İtalyan basınından Cemal Süreya ya övgü: Balıklar yanımızdan akıp geçiyordu
Haber Global sayfasından alınan verilere dayanarak, SonTurkHaber.com duyuruda bulunuyor.
İşte o yazı:
"Cemal Süreya’nın İstanbul’un Tüm Şarkıları kitabının çıkışı, bugün genelde yalnızca dramatik jeopolitik nedenlerle konuşulan bir Orta Doğu’nun aslında nasıl bir kültür ve şiir hazinesine sahip olduğunu hatırlamak için bir fırsat sunuyor.
Türkiye, Yunus Emre gibi tasavvufun öncülerinden birini, Fuzuli veya Şeyh Galip gibi zarif mistik şairleri, Nefi veya Nedim gibi ince saray şairlerini yetiştirmiş bir ülke. 20. yüzyılda ise dünya şiirine Nazım Hikmet gibi çok büyük bir ismi kazandırdı.
Nesirde Orhan Pamuk gibi bir Nobel ödüllüsü varsa, şairleri de hiç aşağı kalır değildir: En azından 20. yüzyıl Türk şiirinin yaşayan çınarı İlhan Berk’i anmak gerekir. Bir akşam yemekte tanıştığımızda bana Giuseppe Ungaretti’yi kendisine usta bildiğini söylemişti.
Cemal Süreya’dan (1931 doğumlu) sonra gelen kuşaktan Enis Batur ve Tuğrul Tanyol’u da anmak gerek; Verderame onların Gelecek Günlerin Şarabı adlı eserini çevirmişti, ben de bu kitap hakkında bu gazetede bir eleştiri yazmıştım.
Peki Cemal Süreya’nın şiirini bu kadar büyüleyici kılan nedir?
Aşk ve özgürlük temalarının o çok katmanlı, dipsiz, gerçek bir dünya başkenti olan İstanbul’un büyülü silüetinde işlenişi.
Bu kitaptaki aşk yumuşak, alçak sesli, erotik ve tensel.
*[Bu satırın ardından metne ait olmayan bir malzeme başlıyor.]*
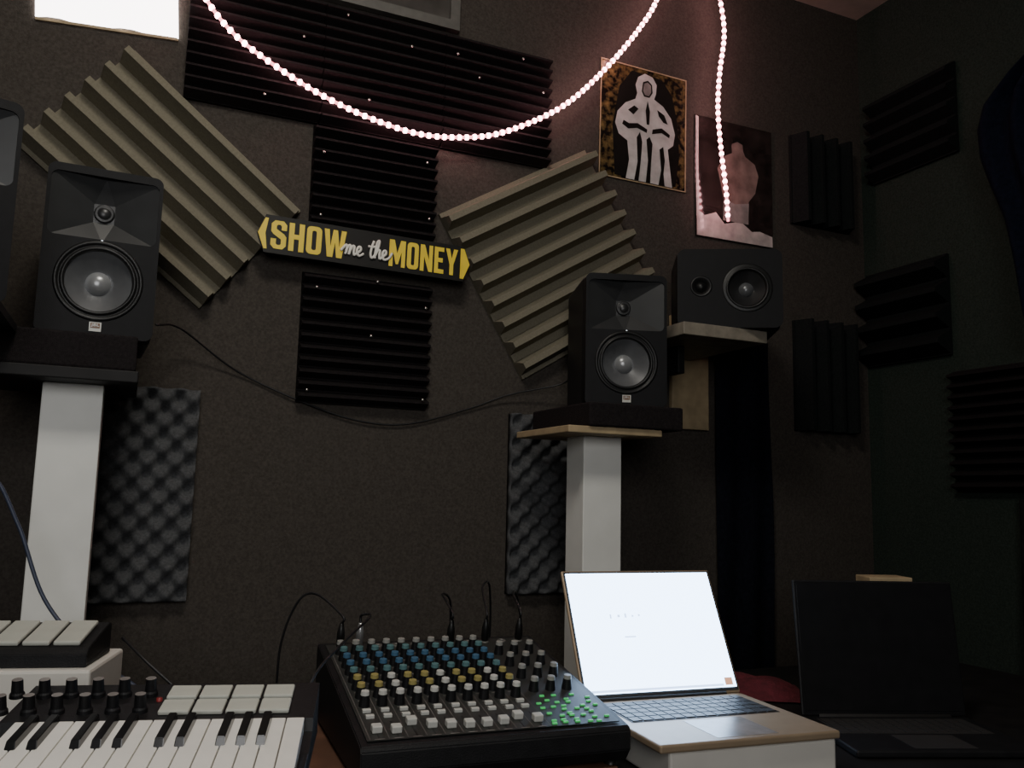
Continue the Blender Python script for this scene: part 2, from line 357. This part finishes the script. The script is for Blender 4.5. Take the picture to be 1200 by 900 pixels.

Çokça çıplaklık var ve telefonda uzun uzun seviştikten sonra sesini yıkamaya gitmesi gereken biri var.
Övgü adlı şiirde birlikte uyanmanın keyfi var: “Daha güzeli olamayacak kadar güzel” bir kadının tüm bedeni, elleri, ayakları, saçları, gözleri, kolları ve şu paradoksal masumiyet iddiası: “Aramızdaki her günahı yarı yarıya paylaşalım.”
Bir de kıyıya yakın giden bir vapurda ilk öpücüğün hatırası var:
“Üç kol ötesinde İstanbul akıyordu / sana doğru eğildim seni usulca öptüm / balıklar yanımızdan akıp geçiyordu.”
Gerçekçilik ve vizyoner metafor iç içe geçer Cemal Süreya’da: Kadının yüzünün bittiği yerde gövdesinin başladığını görür, göğüslerini “kahramanca” diye tanımlar.
Gözleri sonsuz uzunlukta ve uzatılmış Çin Seddi’ne benzetir. Ölmüş Marilyn Monroe’nun cennette Nietzsche’nin sevgilisi olduğunu hayal eder. Bir arkadaşının ettiği bir küfürden yola çıkarak özgürleştirici imgelerden bir çağlayan kurar; o yıkıcı küfür, tüm kilitleri açan bir anahtar olur."